Keyword Research
Updated over a week ago

What is Keyword Research?

Keyword Research is one of the Topical Explorer features. Use it to:

  • analyze your organic competitors’ content structure

  • discover new topics and find secondary keywords to rank for multiple target phrases on one page

  • build topical relevance and authority, and get your domain's keyword and relative difficulty.

How to create a query

1. Go to Topical Explorer and select the Explore new topics option.

2. Choose your keyword and location, then hit "Enter" or click "Find New Topics" at the bottom.

3. You can now go back to the list and wait for the query to load, run a new query, or completely close the page - the query will finish loading on our backend.

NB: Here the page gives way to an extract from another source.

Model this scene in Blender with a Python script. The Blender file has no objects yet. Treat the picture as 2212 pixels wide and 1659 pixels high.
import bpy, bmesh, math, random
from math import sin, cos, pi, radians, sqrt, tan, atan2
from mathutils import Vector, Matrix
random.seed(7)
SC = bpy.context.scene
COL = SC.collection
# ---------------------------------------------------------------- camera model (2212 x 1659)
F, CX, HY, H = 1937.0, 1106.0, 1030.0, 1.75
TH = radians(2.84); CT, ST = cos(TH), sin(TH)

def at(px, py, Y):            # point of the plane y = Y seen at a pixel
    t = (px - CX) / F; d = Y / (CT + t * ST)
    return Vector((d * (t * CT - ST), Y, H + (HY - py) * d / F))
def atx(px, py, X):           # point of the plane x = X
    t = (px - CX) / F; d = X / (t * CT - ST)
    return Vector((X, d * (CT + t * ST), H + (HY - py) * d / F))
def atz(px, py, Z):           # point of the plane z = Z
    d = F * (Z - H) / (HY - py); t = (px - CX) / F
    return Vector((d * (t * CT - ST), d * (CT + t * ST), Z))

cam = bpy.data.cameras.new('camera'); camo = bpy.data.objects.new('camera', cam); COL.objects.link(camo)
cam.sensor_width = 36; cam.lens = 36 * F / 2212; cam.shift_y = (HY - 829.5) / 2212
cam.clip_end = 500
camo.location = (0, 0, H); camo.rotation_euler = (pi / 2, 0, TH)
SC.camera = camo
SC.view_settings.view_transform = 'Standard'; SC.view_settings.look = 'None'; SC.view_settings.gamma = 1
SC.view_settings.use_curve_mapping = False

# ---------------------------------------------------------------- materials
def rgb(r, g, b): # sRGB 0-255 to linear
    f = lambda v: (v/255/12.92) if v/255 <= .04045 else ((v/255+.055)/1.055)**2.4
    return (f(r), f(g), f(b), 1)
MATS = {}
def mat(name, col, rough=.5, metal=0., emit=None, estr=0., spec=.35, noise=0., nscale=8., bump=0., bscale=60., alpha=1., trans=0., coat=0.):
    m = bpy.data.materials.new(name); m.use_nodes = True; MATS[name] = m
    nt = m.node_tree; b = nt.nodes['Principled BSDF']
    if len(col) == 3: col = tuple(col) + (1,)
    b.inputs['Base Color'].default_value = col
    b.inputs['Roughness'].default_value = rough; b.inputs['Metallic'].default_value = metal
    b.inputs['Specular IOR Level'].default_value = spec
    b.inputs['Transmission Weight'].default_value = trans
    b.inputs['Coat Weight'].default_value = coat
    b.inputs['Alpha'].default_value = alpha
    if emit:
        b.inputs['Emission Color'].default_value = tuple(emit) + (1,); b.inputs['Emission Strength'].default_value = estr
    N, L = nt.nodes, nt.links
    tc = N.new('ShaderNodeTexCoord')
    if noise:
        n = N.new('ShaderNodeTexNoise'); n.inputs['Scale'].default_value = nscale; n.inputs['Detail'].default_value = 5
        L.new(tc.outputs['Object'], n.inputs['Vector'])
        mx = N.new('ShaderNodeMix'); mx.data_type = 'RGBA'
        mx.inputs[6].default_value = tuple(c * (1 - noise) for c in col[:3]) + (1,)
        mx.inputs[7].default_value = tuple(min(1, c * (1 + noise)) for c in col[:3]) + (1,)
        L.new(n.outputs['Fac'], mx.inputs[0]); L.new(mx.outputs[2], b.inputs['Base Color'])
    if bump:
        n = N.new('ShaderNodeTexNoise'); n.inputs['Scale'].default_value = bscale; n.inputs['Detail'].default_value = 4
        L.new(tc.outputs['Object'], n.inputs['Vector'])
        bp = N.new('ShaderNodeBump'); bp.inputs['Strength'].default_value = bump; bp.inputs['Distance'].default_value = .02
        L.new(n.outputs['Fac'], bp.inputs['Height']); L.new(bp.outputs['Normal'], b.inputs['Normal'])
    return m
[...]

Choosing the right keyword is crucial. Choose a relatively broad keyword, and don't waste your queries on narrow, long-tailed ones, as they will generate very few suggestions for your website. A good keyword doesn't necessarily have to be your target keyword. It can be a category of your blog, business, the main topic of your blog, etc.

Here are good examples to use in Keyword Research:

  • Examples of broad keywords that you may or may not want to target: toys, kitchen furniture, dentist, online marketing, outdoor fashion

  • Examples of categories include business, cooking classes, and traveling. For SEO blogs, influencer marketing, social media

Selecting your target location is also important. Right now, you can only choose a country from the list of target locations in Keyword Research. This tool is based on databases and not API, which is why we are limited to the list and cannot add new countries/cities.

Patience is key! 🔑 Creating a Keyword Research query may take up to five minutes because we're scraping data from the most relevant sites to the keyword you used and digesting their topics. Once the query finishes running, you will be directed to a results page that summarizes different keyword metrics.

What’s on your Keyword Research results page?

You will find multiple topic clusters of grouped, closely related content pieces. As a whole, those pages should offer comprehensive coverage of the main topic. An example of a topic cluster is a blog category and articles you can include inside it.

A solid topic cluster consists of multiple topically connected pages. It's also important that those pages link to each other, letting Google know they created the whole group.

Connect Google Search Console to find missing clusters and Relative Keyword Difficulty.

You can cross data from your Google Search Console with Keyword Research to reveal all the critical clusters you are not ranking for yet and learn about your relative keyword difficulty. We sort the topics by their relevance to your domain.

The "Missing" tab is your prioritized list of articles you should consider adding to your website.

Creating a Content Editor for a topic of your choice

To identify the most attractive topics for your site, you can find the following data for the URL-level topic clusters:

  • Main keyword

  • List of secondary keywords

  • Total monthly search volume of all keywords (MSV)

  • Monthly search volume per single keyword

Go into the detailed view to see the monthly search volume per a single keyword. From this place, you can create a multi-analysis Content Editor query. By default, Surfer selects all keywords to run the multi-analysis but you also have the option to exclude some keywords if you choose to.

Once the Content Editor is ready, you will see three dots in your cluster details and in the main view of the domain-level topic cluster. Then select the three dots and "Open Content Editor." You should be directed to the respective content editor, where you can start optimizing your content!

You can also access the new Content Editor query from the main Content Editor dashboard.